WHAT YOU HAVE TO DO
Set down the material below in full, matching it exactly.

### DATA FOR THIS EXERCISE ###

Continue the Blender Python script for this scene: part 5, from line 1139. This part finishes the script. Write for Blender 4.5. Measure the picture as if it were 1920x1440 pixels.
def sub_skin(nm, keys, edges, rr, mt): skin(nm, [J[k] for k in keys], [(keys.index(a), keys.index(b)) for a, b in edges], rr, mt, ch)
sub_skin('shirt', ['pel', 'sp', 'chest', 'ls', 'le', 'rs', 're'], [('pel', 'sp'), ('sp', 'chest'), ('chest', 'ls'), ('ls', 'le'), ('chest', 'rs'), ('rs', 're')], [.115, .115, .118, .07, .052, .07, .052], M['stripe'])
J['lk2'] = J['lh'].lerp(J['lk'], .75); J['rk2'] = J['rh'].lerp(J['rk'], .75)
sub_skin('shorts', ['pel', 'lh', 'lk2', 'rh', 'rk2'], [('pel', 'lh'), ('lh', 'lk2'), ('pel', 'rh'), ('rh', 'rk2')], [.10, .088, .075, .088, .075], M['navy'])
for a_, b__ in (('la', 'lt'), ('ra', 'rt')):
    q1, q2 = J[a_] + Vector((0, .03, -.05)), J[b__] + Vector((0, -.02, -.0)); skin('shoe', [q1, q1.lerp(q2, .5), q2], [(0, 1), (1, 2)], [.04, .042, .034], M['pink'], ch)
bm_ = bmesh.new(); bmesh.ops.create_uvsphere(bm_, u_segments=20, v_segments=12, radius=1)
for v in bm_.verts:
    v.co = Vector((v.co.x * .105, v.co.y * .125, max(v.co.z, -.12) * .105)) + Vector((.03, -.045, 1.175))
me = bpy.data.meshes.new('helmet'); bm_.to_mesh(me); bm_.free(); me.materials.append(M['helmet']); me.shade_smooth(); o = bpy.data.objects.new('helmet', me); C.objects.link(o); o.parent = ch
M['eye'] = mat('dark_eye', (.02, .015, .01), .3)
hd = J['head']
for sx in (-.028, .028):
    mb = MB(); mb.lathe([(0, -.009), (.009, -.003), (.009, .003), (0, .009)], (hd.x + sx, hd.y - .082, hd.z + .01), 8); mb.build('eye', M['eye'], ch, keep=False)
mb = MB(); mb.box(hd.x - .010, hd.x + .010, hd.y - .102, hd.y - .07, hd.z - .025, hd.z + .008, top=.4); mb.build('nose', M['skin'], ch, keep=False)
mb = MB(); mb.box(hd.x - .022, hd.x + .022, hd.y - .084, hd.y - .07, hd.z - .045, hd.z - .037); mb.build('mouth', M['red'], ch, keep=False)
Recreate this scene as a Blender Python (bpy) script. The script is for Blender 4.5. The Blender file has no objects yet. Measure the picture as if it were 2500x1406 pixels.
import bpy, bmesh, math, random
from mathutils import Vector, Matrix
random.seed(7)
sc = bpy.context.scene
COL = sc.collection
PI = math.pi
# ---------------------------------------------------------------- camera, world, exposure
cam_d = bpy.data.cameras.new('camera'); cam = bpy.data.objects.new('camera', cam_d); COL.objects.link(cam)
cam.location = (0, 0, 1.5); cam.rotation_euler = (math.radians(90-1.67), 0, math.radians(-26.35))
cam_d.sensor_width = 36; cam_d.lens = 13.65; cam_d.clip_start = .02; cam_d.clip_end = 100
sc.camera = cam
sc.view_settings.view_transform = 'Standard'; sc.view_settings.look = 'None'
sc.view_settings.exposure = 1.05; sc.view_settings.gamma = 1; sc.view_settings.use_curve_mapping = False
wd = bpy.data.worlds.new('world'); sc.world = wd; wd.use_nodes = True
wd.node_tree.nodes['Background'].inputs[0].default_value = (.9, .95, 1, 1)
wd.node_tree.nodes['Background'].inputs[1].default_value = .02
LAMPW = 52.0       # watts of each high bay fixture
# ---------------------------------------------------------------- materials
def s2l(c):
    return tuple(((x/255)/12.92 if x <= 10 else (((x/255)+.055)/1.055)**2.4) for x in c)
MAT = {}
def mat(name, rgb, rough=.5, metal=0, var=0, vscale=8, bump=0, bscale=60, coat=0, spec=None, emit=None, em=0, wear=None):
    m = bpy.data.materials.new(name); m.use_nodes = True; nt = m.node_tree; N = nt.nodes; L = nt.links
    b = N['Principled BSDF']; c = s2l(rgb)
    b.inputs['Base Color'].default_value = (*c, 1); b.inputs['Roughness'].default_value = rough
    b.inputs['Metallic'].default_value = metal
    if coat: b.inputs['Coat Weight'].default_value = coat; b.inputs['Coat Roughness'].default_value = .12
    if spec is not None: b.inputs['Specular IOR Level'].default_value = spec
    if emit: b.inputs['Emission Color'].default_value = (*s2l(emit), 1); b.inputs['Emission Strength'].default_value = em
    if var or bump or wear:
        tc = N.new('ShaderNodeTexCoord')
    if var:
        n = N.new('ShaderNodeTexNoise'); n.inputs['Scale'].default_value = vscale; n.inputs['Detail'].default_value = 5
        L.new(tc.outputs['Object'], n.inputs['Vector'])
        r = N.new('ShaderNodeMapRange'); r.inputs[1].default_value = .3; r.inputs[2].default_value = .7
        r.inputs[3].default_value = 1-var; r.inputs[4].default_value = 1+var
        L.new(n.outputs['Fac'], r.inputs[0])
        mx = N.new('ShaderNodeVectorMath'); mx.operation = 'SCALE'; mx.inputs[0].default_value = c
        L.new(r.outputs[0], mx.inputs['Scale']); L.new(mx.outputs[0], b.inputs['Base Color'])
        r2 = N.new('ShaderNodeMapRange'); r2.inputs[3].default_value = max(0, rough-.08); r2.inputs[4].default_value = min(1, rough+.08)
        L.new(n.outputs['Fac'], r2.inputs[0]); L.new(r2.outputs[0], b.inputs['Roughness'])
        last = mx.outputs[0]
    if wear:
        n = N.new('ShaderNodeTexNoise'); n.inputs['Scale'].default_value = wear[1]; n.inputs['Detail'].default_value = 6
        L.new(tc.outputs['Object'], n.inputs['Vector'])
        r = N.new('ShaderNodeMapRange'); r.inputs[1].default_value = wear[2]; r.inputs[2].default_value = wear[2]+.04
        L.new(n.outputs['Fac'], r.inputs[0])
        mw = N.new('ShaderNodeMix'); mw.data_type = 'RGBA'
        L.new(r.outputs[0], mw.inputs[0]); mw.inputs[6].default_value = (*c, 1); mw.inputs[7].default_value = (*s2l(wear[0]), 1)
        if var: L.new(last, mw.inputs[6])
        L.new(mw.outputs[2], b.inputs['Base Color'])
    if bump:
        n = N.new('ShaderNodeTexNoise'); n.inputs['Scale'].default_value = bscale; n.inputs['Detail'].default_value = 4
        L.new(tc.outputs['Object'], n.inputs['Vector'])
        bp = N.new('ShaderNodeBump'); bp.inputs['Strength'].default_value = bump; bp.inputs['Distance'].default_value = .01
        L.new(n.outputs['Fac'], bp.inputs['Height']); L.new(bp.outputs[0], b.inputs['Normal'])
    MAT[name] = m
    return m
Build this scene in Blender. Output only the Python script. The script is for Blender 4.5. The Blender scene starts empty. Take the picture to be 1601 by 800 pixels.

###

SOLUTION TO THIS TASK
Continue the Blender Python script for this scene: part 5, from line 1139. This part finishes the script. Write for Blender 4.5. Measure the picture as if it were 1920x1440 pixels.
def sub_skin(nm, keys, edges, rr, mt): skin(nm, [J[k] for k in keys], [(keys.index(a), keys.index(b)) for a, b in edges], rr, mt, ch)
sub_skin('shirt', ['pel', 'sp', 'chest', 'ls', 'le', 'rs', 're'], [('pel', 'sp'), ('sp', 'chest'), ('chest', 'ls'), ('ls', 'le'), ('chest', 'rs'), ('rs', 're')], [.115, .115, .118, .07, .052, .07, .052], M['stripe'])
J['lk2'] = J['lh'].lerp(J['lk'], .75); J['rk2'] = J['rh'].lerp(J['rk'], .75)
sub_skin('shorts', ['pel', 'lh', 'lk2', 'rh', 'rk2'], [('pel', 'lh'), ('lh', 'lk2'), ('pel', 'rh'), ('rh', 'rk2')], [.10, .088, .075, .088, .075], M['navy'])
for a_, b__ in (('la', 'lt'), ('ra', 'rt')):
    q1, q2 = J[a_] + Vector((0, .03, -.05)), J[b__] + Vector((0, -.02, -.0)); skin('shoe', [q1, q1.lerp(q2, .5), q2], [(0, 1), (1, 2)], [.04, .042, .034], M['pink'], ch)
bm_ = bmesh.new(); bmesh.ops.create_uvsphere(bm_, u_segments=20, v_segments=12, radius=1)
for v in bm_.verts:
    v.co = Vector((v.co.x * .105, v.co.y * .125, max(v.co.z, -.12) * .105)) + Vector((.03, -.045, 1.175))
me = bpy.data.meshes.new('helmet'); bm_.to_mesh(me); bm_.free(); me.materials.append(M['helmet']); me.shade_smooth(); o = bpy.data.objects.new('helmet', me); C.objects.link(o); o.parent = ch
M['eye'] = mat('dark_eye', (.02, .015, .01), .3)
hd = J['head']
for sx in (-.028, .028):
    mb = MB(); mb.lathe([(0, -.009), (.009, -.003), (.009, .003), (0, .009)], (hd.x + sx, hd.y - .082, hd.z + .01), 8); mb.build('eye', M['eye'], ch, keep=False)
mb = MB(); mb.box(hd.x - .010, hd.x + .010, hd.y - .102, hd.y - .07, hd.z - .025, hd.z + .008, top=.4); mb.build('nose', M['skin'], ch, keep=False)
mb = MB(); mb.box(hd.x - .022, hd.x + .022, hd.y - .084, hd.y - .07, hd.z - .045, hd.z - .037); mb.build('mouth', M['red'], ch, keep=False)
Recreate this scene as a Blender Python (bpy) script. The script is for Blender 4.5. The Blender file has no objects yet. Measure the picture as if it were 2500x1406 pixels.
import bpy, bmesh, math, random
from mathutils import Vector, Matrix
random.seed(7)
sc = bpy.context.scene
COL = sc.collection
PI = math.pi
# ---------------------------------------------------------------- camera, world, exposure
cam_d = bpy.data.cameras.new('camera'); cam = bpy.data.objects.new('camera', cam_d); COL.objects.link(cam)
cam.location = (0, 0, 1.5); cam.rotation_euler = (math.radians(90-1.67), 0, math.radians(-26.35))
cam_d.sensor_width = 36; cam_d.lens = 13.65; cam_d.clip_start = .02; cam_d.clip_end = 100
sc.camera = cam
sc.view_settings.view_transform = 'Standard'; sc.view_settings.look = 'None'
sc.view_settings.exposure = 1.05; sc.view_settings.gamma = 1; sc.view_settings.use_curve_mapping = False
wd = bpy.data.worlds.new('world'); sc.world = wd; wd.use_nodes = True
wd.node_tree.nodes['Background'].inputs[0].default_value = (.9, .95, 1, 1)
wd.node_tree.nodes['Background'].inputs[1].default_value = .02
LAMPW = 52.0       # watts of each high bay fixture
# ---------------------------------------------------------------- materials
def s2l(c):
    return tuple(((x/255)/12.92 if x <= 10 else (((x/255)+.055)/1.055)**2.4) for x in c)
MAT = {}
def mat(name, rgb, rough=.5, metal=0, var=0, vscale=8, bump=0, bscale=60, coat=0, spec=None, emit=None, em=0, wear=None):
    m = bpy.data.materials.new(name); m.use_nodes = True; nt = m.node_tree; N = nt.nodes; L = nt.links
    b = N['Principled BSDF']; c = s2l(rgb)
    b.inputs['Base Color'].default_value = (*c, 1); b.inputs['Roughness'].default_value = rough
    b.inputs['Metallic'].default_value = metal
    if coat: b.inputs['Coat Weight'].default_value = coat; b.inputs['Coat Roughness'].default_value = .12
    if spec is not None: b.inputs['Specular IOR Level'].default_value = spec
    if emit: b.inputs['Emission Color'].default_value = (*s2l(emit), 1); b.inputs['Emission Strength'].default_value = em
    if var or bump or wear:
        tc = N.new('ShaderNodeTexCoord')
    if var:
        n = N.new('ShaderNodeTexNoise'); n.inputs['Scale'].default_value = vscale; n.inputs['Detail'].default_value = 5
        L.new(tc.outputs['Object'], n.inputs['Vector'])
        r = N.new('ShaderNodeMapRange'); r.inputs[1].default_value = .3; r.inputs[2].default_value = .7
        r.inputs[3].default_value = 1-var; r.inputs[4].default_value = 1+var
        L.new(n.outputs['Fac'], r.inputs[0])
        mx = N.new('ShaderNodeVectorMath'); mx.operation = 'SCALE'; mx.inputs[0].default_value = c
        L.new(r.outputs[0], mx.inputs['Scale']); L.new(mx.outputs[0], b.inputs['Base Color'])
        r2 = N.new('ShaderNodeMapRange'); r2.inputs[3].default_value = max(0, rough-.08); r2.inputs[4].default_value = min(1, rough+.08)
        L.new(n.outputs['Fac'], r2.inputs[0]); L.new(r2.outputs[0], b.inputs['Roughness'])
        last = mx.outputs[0]
    if wear:
        n = N.new('ShaderNodeTexNoise'); n.inputs['Scale'].default_value = wear[1]; n.inputs['Detail'].default_value = 6
        L.new(tc.outputs['Object'], n.inputs['Vector'])
        r = N.new('ShaderNodeMapRange'); r.inputs[1].default_value = wear[2]; r.inputs[2].default_value = wear[2]+.04
        L.new(n.outputs['Fac'], r.inputs[0])
        mw = N.new('ShaderNodeMix'); mw.data_type = 'RGBA'
        L.new(r.outputs[0], mw.inputs[0]); mw.inputs[6].default_value = (*c, 1); mw.inputs[7].default_value = (*s2l(wear[0]), 1)
        if var: L.new(last, mw.inputs[6])
        L.new(mw.outputs[2], b.inputs['Base Color'])
    if bump:
        n = N.new('ShaderNodeTexNoise'); n.inputs['Scale'].default_value = bscale; n.inputs['Detail'].default_value = 4
        L.new(tc.outputs['Object'], n.inputs['Vector'])
        bp = N.new('ShaderNodeBump'); bp.inputs['Strength'].default_value = bump; bp.inputs['Distance'].default_value = .01
        L.new(n.outputs['Fac'], bp.inputs['Height']); L.new(bp.outputs[0], b.inputs['Normal'])
    MAT[name] = m
    return m
Build this scene in Blender. Output only the Python script. The script is for Blender 4.5. The Blender scene starts empty. Take the picture to be 1601 by 800 pixels.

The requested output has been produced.